Bhatt and Kapoor bundle up in fur-trimmed khaki-green arctic parkas and munch on Indian aloo bhujia snacks between outdoor scenes at the 14th-century castle, once owned by Czech and Hungarian kings and visited by Adolf Hitler during World War II.

Perched on a hilltop blanketed by forests, the castle is a "visually delightful" backdrop for the comedy focused on an Indian family's journey abroad for a lavish castle wedding, says director Bahl.

As for Poland: "I love it. So I hope many other Indians will, too," he says.

Producer Vivek Agrawal is tight-lipped about costs for the film, also shot partly in Britain, but an anonymous source close to the project estimated its total budget at around 6 million dollars.

"It is more feasible to come to Poland than to go to Western Europe or to the UK," says the head producer at India's Phantom Films studio. "East Europe is definitely cheaper."

According to Maciej Zemojcin, president of the Krakow-based Film Polska studio - local producers for Shaandaar and the stunt-studded Kick - "a day of shooting in Poland ranges from $35,000 to $150,000. Costs are 30 to 50 percent higher in Western Europe, mainly over crewing."

While business is good, Zemojcin worries that "foreign film production won't really take off in Poland without tax breaks".

"With tax breaks, in 2012 we would have quadrupled our business. We lost the last stage of a tender to Hungarian producers because they could offer tax breaks. It cost us 20 million zloty ($6 million) in lost business," he says.

Poland's knack for filmmaking has not come overnight, according to Tomasz Dabrowski, head of Film Commission Poland, a state body billed as a "one-stop resource for filming in Poland".

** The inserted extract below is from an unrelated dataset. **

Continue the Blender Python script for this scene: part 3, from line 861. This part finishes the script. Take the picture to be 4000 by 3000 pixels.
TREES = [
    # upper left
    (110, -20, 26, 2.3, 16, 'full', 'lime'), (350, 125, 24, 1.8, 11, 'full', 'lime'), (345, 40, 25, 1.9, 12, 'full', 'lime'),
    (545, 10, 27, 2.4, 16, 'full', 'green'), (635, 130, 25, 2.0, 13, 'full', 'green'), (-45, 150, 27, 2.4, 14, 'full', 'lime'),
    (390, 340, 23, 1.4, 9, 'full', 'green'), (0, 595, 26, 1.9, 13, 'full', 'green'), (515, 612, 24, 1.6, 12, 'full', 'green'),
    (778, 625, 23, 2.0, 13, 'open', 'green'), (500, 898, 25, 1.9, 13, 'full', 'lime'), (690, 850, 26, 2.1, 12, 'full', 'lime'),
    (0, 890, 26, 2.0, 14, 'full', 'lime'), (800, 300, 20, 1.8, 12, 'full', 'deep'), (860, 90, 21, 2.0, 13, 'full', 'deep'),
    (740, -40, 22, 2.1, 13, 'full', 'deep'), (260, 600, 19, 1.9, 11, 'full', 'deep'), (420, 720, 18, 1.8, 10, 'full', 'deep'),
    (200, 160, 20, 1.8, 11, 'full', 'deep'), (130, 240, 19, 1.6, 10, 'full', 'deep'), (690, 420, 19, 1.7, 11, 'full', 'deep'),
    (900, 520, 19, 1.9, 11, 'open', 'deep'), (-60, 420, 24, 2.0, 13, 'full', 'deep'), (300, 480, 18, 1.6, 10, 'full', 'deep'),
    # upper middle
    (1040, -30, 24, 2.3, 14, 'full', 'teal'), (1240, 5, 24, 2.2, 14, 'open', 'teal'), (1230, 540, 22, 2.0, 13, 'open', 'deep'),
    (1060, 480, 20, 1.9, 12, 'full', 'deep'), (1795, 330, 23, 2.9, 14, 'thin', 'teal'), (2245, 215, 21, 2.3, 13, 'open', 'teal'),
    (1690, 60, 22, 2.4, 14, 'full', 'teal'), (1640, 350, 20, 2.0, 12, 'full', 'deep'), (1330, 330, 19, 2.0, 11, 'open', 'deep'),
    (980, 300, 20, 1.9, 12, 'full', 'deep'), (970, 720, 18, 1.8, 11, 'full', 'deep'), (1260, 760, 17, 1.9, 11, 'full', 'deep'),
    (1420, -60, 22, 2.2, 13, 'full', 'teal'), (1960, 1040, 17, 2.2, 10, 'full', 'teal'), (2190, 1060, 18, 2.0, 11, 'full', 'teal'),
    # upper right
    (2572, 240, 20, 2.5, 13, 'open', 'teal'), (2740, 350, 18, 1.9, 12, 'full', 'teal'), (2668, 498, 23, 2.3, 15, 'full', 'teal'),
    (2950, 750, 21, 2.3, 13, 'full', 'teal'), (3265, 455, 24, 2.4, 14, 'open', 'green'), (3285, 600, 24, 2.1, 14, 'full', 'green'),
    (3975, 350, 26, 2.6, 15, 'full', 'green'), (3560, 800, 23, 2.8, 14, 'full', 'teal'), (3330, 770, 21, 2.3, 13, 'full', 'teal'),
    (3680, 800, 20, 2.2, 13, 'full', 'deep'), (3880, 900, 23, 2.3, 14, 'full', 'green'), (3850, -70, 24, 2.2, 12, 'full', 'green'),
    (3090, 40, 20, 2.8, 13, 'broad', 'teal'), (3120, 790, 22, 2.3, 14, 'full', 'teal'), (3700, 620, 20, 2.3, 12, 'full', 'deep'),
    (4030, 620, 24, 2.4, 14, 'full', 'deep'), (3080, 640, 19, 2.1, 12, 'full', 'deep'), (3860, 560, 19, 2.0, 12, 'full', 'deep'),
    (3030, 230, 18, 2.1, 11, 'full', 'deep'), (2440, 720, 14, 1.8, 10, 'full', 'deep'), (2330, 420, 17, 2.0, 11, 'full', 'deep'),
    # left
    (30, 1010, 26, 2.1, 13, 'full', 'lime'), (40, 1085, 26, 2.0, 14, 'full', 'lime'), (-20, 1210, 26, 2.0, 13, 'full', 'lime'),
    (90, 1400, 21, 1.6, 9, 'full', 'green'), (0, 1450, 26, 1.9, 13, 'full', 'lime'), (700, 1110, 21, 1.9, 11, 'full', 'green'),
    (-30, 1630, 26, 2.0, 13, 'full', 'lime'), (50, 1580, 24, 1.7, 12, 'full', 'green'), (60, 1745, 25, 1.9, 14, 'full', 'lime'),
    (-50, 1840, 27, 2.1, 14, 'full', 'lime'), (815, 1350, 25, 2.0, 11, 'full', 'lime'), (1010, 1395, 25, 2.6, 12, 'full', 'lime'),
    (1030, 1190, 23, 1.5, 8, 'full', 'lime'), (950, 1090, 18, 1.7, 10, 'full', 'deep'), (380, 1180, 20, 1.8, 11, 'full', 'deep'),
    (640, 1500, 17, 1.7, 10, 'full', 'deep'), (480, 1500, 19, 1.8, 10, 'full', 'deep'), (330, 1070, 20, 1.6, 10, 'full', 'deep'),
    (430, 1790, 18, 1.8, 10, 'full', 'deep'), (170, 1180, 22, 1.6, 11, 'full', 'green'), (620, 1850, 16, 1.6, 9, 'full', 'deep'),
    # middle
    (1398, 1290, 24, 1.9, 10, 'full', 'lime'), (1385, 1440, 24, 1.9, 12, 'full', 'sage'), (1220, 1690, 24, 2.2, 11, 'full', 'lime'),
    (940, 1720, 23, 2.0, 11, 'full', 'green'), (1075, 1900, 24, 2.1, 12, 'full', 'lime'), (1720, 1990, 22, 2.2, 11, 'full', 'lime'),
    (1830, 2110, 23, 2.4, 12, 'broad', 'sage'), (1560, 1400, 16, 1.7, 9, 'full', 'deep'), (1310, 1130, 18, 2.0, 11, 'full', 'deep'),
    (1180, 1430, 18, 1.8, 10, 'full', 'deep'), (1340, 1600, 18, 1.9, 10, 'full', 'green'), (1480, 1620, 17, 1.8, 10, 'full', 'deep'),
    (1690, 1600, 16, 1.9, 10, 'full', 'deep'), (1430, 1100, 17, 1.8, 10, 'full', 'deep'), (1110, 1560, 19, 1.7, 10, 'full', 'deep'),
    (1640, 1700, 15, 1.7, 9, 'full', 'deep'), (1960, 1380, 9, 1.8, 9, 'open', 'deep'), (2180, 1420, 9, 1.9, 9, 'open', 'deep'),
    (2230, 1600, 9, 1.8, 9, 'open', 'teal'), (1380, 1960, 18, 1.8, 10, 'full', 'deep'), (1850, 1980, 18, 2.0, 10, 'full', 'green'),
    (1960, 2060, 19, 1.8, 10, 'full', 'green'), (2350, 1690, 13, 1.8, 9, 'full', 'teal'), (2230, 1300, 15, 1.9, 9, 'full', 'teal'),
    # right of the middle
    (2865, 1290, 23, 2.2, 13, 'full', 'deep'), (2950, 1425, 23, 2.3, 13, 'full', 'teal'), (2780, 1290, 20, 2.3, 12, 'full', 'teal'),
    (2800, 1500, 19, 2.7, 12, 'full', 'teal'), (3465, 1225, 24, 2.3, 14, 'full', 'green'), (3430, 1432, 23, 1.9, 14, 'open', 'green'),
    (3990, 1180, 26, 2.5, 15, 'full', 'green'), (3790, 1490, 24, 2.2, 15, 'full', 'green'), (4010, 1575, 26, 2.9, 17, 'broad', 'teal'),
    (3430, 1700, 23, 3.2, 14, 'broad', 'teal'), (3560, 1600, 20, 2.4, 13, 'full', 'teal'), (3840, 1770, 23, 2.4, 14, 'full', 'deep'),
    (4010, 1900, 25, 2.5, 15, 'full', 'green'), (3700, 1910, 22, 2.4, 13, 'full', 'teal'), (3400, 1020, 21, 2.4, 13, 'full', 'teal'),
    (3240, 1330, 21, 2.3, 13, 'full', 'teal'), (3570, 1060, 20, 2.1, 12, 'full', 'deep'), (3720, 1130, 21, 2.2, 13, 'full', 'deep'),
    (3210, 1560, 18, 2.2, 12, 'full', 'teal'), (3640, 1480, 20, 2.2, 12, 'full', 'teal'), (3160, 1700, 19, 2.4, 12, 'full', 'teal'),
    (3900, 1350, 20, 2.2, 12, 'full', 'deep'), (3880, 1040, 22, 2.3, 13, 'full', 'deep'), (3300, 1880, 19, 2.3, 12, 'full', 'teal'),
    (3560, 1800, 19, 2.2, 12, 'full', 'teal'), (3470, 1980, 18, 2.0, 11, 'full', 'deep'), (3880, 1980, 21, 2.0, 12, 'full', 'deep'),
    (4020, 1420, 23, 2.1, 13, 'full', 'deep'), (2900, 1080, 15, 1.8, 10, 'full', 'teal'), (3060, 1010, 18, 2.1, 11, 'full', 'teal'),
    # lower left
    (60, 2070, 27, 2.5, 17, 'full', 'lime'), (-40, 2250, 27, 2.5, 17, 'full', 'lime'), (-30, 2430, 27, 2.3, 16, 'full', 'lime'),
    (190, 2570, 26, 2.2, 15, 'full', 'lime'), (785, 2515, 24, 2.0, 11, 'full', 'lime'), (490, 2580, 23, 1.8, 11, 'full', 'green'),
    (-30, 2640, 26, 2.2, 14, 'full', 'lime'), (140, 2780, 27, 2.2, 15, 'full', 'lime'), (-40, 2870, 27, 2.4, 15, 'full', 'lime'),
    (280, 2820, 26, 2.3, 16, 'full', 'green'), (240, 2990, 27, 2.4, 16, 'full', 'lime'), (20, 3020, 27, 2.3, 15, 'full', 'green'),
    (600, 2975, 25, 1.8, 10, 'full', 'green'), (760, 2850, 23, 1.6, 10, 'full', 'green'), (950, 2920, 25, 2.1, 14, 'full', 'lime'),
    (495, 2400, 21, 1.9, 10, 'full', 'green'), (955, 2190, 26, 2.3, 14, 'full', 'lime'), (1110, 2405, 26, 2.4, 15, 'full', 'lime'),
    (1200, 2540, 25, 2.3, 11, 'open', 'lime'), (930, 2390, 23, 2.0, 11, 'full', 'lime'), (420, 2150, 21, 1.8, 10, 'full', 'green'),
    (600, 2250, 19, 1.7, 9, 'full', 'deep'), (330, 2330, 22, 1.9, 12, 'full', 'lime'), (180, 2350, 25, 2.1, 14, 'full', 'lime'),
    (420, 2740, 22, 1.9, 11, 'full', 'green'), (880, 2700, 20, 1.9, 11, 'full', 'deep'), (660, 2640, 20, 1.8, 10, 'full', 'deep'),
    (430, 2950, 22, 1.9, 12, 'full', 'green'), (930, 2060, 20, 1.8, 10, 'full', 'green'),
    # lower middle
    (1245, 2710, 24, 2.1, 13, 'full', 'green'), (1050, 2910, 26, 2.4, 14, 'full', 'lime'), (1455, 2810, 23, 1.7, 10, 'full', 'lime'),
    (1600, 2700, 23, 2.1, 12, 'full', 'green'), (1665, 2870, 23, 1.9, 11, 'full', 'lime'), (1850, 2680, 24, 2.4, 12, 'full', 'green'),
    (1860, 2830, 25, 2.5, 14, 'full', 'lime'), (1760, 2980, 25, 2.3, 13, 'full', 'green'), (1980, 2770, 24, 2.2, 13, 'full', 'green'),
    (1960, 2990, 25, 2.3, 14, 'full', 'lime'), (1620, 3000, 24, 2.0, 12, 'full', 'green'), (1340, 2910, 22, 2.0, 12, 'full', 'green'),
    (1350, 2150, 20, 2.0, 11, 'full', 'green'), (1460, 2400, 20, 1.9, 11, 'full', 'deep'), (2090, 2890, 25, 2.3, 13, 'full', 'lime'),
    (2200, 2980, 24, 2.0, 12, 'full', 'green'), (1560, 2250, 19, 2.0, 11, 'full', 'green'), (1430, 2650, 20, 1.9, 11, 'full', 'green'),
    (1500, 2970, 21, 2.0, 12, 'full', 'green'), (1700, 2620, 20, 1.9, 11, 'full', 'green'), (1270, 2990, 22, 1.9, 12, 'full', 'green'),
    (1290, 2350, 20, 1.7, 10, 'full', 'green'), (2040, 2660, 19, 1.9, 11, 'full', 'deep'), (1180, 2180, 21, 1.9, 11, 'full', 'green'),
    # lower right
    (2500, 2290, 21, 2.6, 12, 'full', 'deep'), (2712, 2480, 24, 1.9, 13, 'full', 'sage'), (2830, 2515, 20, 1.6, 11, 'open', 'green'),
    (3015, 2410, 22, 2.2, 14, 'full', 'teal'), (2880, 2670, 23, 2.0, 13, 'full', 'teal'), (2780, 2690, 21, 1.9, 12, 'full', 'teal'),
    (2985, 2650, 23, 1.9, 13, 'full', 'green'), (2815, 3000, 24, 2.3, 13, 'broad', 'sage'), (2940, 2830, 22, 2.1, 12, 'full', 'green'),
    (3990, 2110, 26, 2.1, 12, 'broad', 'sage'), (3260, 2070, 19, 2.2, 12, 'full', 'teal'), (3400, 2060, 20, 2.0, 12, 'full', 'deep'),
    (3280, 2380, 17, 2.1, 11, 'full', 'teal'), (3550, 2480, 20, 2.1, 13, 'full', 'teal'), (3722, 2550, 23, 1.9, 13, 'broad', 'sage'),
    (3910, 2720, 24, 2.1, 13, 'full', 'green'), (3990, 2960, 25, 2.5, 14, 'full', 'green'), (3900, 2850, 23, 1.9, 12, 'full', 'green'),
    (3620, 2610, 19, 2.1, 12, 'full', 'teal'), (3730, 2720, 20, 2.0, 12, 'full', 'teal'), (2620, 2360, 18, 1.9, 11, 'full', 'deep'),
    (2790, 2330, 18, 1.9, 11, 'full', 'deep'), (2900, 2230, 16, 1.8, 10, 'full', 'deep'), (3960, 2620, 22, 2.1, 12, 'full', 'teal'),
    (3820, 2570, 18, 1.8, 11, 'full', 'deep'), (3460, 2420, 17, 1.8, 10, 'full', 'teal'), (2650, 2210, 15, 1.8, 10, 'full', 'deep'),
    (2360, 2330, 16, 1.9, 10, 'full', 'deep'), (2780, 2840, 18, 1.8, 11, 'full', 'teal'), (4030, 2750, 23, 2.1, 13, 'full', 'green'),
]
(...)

"Our tradition stretches back to the '60s and '70s when directors like Wajda, Zanussi, Kieslowski and Polanski emerged from the Lodz Film School, recently ranked by Hollywood Reporter as the world's No 2 film school," Dabrowski says.

Now, this venerable legacy is getting a high-tech edge with the rise of world-class digital post-production and animation studios.

"Five studios, including one employing Oscar-nominated animator Tomasz Baginski, have created a cluster able to service a wide range of projects," says Dabrowski.

He said that confidential talks are underway for at least one other major Bollywood shoot next year, but clinching deals would be easier if Polish producers could sweeten the pot.